Awesome realization!

It's so true that our dogs are only mirroring us, and that they are acting out whatever we are feeling.

I remember one time, a few years ago, I took my dog Roxy out for a walk in the late evening. This was before I started the NDT stuff btw. It was after sun down, so no light other than the light from street lights and houses. So I'm walking with her, basically in the dark, and it totally seems like we're the only 2 out and about. And then all of the sudden, a figure appears out of the dark about 10 feet in front of me, and the guy says "Hey, how's it goin?". I knew the guy, as he lives down the street from me, and he has an amazing German Shepherd, Molly. Anyway, I was completely taken off guard, and surprised, but at the same time, I had no time to anticipate the approach of someone and their dog. So I was still very relaxed and there was no build up of tension from me from seeing someone with another dog approaching. Normally I would have anticipated an outburst from Roxy as soon as I saw another dog approaching, and then the tension would have just gotten more and more intense the closer they got, and Roxy would of course then react the only way she knew how, which was to go into overload.

But this time was different. Because there was no time for any tension to build, no stress running through my body, as far as Roxy was concerned, there was no danger. So the dog that 99.9% of the time would go into ballistic aggression, parked it and stood quietly next to me as the guy and I talked and his German Shepherd stood there by his side.

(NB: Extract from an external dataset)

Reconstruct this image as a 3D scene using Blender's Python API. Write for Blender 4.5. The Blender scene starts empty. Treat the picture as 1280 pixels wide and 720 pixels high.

It certainly helped that he has a very calm, relaxed dog as well, but Roxy's reaction, or lack of one, just floored me. It wasn't until after we had walked on that I realized just how profound that moment was. Like I said, this was before starting NDT, so she was still not getting a proper outlet for her energy, which only made her response that much more incredible.

I had always known on some level that we affect our dogs and they mirror us. But that moment really crystallized it for me.